I am reminded of the prayer of St Francis of Assisi, and this extract in particular:
 It is in forgiving, that we are forgiven, in giving that we receive.

Can you recall a time when you struggled to forgive someone for a hurt or offence?  Remember how you consciously had to put aside feelings of being wounded, of your right to be treated better, of your list of previous offences?  And remember that feeling of release and freedom that you experienced when you finally let go of those negative emotions?

I have recently been doing some personal work on letting go of those things that hold us back from a full life in the present … and forgiveness is very much a part of this.  I wonder if forgiving ourselves isn’t as essential. So often, we are far more exacting of ourselves than we are of others, demanding of ourselves standards of thought and action that we would never require of others.  There is such freedom in allowing ourselves and others to be imperfect.

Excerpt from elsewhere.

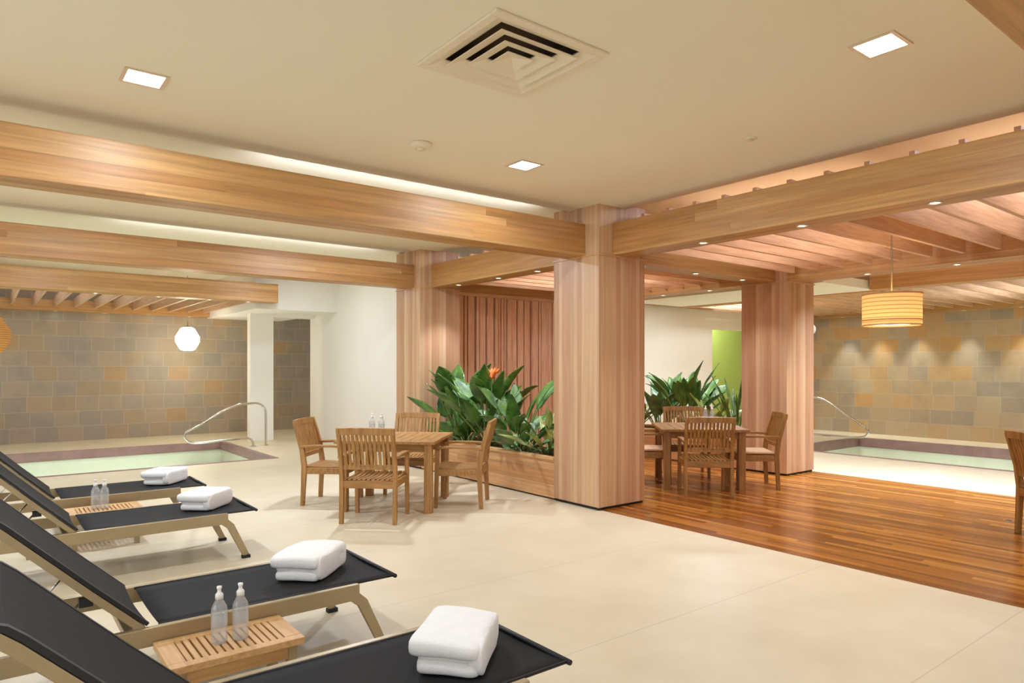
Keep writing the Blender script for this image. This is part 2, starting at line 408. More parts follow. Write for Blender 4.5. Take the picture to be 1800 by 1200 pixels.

The Chartered family has actively been putting the second part of the prayer into action: in giving that we receive.  A team visited Iphutheng Primary, our partner for the past two years, to train teachers on computer skills.  This session is one of four such sessions we will be conducting, and, once again, St Francis was proved right.  While the teachers acquired some skills, it was the Chartered crew who came away with a sense of having made a difference, and being grateful for the opportunity also to learn and share.

Another team found themselves at the Husky Rescue site near Lanseria to help create a memorial wall and garden.  Hard work on a cold winter’s day, but one of which Francis of Assisi, known for his love of nature and its creatures, would have approved!

St Francis found his expression of giving back by caring for nature.  Each of us can find our own, and discover the unexpected … that we receive so much more by giving than by receiving.